Formation of Photoelectrons
Now, suppose light falls on the N-type side. Light has photons, which are packets of energy. A photon may contain more energy than the energy gap between the valence and conduction bands of the electrons. When a photon strikes a covalent bond in the semiconductor, it can generate an electron–hole pair. Because when an electron leaves the covalent bond, it creates a hole behind.
So, the light falling on the semiconductor increases the number of free electrons. At the same time, it increases the same number of holes. Therefore, they are balanced. Obviously, that cannot create an uneven charge distribution in the semiconductor.
How a light Generates Potential?
But if we can manage to let the light rays enter the depletion layer, the phenomenon will be different.
In the depletion layer, there are no free electrons. As we discussed, there are only layers of negative ions and positive ions. But when the photons strike the semiconductor in the depletion layer, they will create electron–hole pairs there for the same reason. However, here, the layer of negative ions repels the photo electrons due to its electrostatic force. As a result, the electron propagates and comes out from the depletion layer, crossing the layer of positive ions, into the entire N-type substrate. Actually, due to photon strikes in the depletion layer, the generated electrons (photoelectrons) will propagate to the N-type layer very fast. So they will not have enough time to recombine.

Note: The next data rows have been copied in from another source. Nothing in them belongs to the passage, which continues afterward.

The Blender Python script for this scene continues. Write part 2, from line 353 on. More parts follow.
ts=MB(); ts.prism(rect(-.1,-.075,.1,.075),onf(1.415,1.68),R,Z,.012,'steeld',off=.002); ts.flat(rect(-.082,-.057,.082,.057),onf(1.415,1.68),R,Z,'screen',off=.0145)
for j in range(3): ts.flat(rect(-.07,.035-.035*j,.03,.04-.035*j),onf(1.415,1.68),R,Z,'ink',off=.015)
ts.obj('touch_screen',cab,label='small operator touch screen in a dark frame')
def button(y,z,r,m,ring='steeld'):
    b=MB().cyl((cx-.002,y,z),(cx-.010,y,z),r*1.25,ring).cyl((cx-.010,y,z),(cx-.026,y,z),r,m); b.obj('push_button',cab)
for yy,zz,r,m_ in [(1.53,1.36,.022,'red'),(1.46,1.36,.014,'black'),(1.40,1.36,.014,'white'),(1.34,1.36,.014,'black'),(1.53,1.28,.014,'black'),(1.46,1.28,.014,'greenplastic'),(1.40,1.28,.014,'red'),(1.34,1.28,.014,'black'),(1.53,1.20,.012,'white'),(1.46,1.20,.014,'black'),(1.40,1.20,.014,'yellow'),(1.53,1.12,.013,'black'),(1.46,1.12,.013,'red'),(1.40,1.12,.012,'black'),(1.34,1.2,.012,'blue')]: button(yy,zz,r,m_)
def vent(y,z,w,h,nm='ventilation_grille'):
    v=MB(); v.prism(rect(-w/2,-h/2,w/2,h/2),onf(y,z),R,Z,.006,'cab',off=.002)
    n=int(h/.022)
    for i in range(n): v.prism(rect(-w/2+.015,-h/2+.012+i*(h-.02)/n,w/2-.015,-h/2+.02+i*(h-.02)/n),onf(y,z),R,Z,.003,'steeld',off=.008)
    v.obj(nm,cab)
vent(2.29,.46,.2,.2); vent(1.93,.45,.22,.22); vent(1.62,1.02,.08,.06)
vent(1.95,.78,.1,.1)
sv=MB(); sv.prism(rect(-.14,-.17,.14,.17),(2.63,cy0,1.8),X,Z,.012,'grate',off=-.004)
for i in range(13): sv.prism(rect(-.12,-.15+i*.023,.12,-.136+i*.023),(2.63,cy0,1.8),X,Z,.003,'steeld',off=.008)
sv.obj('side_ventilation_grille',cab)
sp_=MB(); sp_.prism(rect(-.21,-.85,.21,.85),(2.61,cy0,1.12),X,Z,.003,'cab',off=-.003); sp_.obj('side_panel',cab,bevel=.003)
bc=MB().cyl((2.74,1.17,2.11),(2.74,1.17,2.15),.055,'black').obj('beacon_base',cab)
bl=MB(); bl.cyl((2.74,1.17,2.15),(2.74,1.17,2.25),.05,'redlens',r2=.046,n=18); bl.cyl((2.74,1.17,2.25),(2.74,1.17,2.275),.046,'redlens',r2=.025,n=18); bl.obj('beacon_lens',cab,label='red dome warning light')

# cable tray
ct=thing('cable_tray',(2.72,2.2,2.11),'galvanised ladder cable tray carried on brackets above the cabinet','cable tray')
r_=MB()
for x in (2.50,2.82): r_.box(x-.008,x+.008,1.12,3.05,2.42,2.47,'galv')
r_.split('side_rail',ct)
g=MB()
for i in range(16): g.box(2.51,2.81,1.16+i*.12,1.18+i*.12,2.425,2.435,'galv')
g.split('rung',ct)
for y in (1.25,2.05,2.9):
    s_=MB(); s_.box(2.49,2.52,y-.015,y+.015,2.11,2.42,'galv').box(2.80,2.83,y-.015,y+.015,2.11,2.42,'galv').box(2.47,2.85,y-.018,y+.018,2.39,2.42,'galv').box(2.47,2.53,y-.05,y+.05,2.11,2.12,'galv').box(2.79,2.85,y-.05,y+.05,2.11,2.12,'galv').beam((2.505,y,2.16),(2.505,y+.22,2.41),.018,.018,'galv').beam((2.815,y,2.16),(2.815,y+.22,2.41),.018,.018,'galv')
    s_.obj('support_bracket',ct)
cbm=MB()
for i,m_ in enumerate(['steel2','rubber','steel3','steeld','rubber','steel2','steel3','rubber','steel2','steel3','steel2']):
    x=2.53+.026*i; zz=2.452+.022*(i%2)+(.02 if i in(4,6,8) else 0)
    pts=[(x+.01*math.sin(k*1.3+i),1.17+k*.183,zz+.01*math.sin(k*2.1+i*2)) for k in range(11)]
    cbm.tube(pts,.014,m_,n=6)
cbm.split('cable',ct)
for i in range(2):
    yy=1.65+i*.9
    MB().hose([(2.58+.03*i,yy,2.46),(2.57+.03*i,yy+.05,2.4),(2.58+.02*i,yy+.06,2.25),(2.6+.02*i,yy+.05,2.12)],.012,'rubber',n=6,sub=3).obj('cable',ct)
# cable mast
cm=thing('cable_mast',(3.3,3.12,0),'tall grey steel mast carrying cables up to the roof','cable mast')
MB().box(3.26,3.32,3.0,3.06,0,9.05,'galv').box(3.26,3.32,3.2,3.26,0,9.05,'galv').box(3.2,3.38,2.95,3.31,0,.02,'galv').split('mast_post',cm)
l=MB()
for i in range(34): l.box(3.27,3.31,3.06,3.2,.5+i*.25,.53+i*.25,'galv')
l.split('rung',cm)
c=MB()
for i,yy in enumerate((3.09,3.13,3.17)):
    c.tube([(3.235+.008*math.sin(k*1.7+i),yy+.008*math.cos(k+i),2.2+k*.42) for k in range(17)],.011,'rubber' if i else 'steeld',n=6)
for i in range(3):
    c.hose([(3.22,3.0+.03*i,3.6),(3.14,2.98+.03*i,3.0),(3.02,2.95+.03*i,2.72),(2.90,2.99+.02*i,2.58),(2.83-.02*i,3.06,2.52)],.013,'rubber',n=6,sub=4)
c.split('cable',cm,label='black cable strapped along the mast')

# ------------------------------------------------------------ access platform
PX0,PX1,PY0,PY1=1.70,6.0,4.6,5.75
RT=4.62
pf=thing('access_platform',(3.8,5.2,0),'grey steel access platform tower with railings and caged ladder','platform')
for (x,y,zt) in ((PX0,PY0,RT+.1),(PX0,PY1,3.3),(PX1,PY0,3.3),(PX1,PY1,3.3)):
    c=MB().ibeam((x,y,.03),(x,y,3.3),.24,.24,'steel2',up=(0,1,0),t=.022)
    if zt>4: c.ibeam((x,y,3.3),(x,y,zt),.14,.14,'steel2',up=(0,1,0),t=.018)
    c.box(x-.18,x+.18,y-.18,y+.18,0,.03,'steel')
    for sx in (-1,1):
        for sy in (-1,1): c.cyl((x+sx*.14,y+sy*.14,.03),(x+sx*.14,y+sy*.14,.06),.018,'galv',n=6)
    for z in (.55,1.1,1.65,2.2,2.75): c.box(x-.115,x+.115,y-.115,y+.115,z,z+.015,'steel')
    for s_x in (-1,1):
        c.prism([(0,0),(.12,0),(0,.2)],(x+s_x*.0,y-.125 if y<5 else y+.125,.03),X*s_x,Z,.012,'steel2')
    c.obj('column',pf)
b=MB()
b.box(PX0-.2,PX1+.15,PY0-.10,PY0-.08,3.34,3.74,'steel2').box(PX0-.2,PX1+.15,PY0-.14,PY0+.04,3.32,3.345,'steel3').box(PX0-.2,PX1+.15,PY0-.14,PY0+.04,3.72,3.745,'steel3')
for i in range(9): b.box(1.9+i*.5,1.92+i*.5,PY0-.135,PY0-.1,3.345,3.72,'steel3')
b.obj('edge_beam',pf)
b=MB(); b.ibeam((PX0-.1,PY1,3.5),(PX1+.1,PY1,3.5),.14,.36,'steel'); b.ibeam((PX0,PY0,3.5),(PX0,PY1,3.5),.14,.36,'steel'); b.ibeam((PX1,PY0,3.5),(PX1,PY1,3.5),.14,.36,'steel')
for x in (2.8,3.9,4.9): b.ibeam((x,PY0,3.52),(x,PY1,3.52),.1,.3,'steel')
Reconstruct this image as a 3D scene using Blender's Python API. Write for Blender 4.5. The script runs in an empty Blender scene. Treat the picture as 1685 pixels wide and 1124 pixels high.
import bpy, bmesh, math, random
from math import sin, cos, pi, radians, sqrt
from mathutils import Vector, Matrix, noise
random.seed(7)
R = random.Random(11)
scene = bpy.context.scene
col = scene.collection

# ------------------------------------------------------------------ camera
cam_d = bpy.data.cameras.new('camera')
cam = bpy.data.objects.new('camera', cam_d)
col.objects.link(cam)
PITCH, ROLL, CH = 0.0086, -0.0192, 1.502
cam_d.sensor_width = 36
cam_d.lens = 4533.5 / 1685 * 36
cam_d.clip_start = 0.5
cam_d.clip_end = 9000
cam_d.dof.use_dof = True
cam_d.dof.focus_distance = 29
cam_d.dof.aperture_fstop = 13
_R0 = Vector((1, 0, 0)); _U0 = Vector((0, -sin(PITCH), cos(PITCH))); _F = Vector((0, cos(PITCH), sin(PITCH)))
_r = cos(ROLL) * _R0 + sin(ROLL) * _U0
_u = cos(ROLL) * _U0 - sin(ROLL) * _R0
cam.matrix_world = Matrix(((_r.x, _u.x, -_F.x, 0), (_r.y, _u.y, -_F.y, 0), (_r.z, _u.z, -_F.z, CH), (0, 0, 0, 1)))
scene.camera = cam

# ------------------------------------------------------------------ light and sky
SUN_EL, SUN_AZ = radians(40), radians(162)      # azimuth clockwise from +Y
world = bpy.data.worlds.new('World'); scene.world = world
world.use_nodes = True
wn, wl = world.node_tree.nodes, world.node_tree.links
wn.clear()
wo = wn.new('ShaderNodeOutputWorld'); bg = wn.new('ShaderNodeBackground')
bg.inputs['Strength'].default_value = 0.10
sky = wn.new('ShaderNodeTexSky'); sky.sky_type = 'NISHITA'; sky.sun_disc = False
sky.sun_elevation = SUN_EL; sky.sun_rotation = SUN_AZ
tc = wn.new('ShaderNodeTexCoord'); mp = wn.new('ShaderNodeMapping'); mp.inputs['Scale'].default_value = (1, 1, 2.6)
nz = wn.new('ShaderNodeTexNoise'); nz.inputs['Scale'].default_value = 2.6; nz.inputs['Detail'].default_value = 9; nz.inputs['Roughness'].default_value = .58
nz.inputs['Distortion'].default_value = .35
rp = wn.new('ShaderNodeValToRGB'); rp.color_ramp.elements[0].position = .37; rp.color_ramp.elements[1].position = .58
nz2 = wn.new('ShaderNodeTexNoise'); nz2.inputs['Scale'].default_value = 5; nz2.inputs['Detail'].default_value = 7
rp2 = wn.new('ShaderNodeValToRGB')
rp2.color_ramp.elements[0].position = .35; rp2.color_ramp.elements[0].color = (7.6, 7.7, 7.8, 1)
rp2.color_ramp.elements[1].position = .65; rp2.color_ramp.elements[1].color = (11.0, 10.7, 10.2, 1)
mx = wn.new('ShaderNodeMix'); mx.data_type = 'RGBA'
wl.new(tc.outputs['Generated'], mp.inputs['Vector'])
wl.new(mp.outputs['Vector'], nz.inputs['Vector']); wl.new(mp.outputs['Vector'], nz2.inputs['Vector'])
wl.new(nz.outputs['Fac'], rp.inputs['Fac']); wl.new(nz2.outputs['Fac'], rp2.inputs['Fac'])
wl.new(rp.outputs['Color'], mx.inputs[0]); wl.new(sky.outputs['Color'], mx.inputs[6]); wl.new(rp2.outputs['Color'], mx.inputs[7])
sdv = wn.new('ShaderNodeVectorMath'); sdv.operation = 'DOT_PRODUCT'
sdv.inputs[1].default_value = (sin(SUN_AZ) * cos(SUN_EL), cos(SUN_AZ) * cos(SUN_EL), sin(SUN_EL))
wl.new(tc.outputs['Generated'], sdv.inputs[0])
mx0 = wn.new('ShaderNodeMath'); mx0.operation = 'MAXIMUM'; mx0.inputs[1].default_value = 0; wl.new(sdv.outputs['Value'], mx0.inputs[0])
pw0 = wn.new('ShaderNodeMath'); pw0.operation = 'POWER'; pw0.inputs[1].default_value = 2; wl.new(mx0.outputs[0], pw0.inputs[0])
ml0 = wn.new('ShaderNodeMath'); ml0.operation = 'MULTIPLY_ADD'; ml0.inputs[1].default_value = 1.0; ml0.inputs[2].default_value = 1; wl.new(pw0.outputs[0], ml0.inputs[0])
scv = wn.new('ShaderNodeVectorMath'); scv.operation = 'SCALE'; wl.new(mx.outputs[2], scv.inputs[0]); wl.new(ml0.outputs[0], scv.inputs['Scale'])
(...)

Similarly, the photo-generated holes in the depletion layer move down to the P-type layer very fast. This is due to the repulsion by the layer of positive ions.
Photovoltaic Cell (PV Cell)
In this way, the number of free electrons increases in the N-type region. Obviously, it will continue as long as the light falls at the PN junction. Due to this uneven distribution of electron concentration, the semiconductor block will generate a potential across it. This potential is 0.6 to 0.7 volts. This is the basic structure of a PV cell.
Now, if we increase the surface area of the semiconductor block, the current (meaning the number of photo-generated electrons) will increase accordingly. If we connect many such blocks in series, we can increase the output voltage. This adds up the voltage of each PV cell.
There is a main constructional feature that differentiates a PV cell from a normal PN diode. A PV cell has a very thin layer of N-type substrate, so that the light can easily hit the junction.
This is the simple and basic working principle of a photovoltaic cell.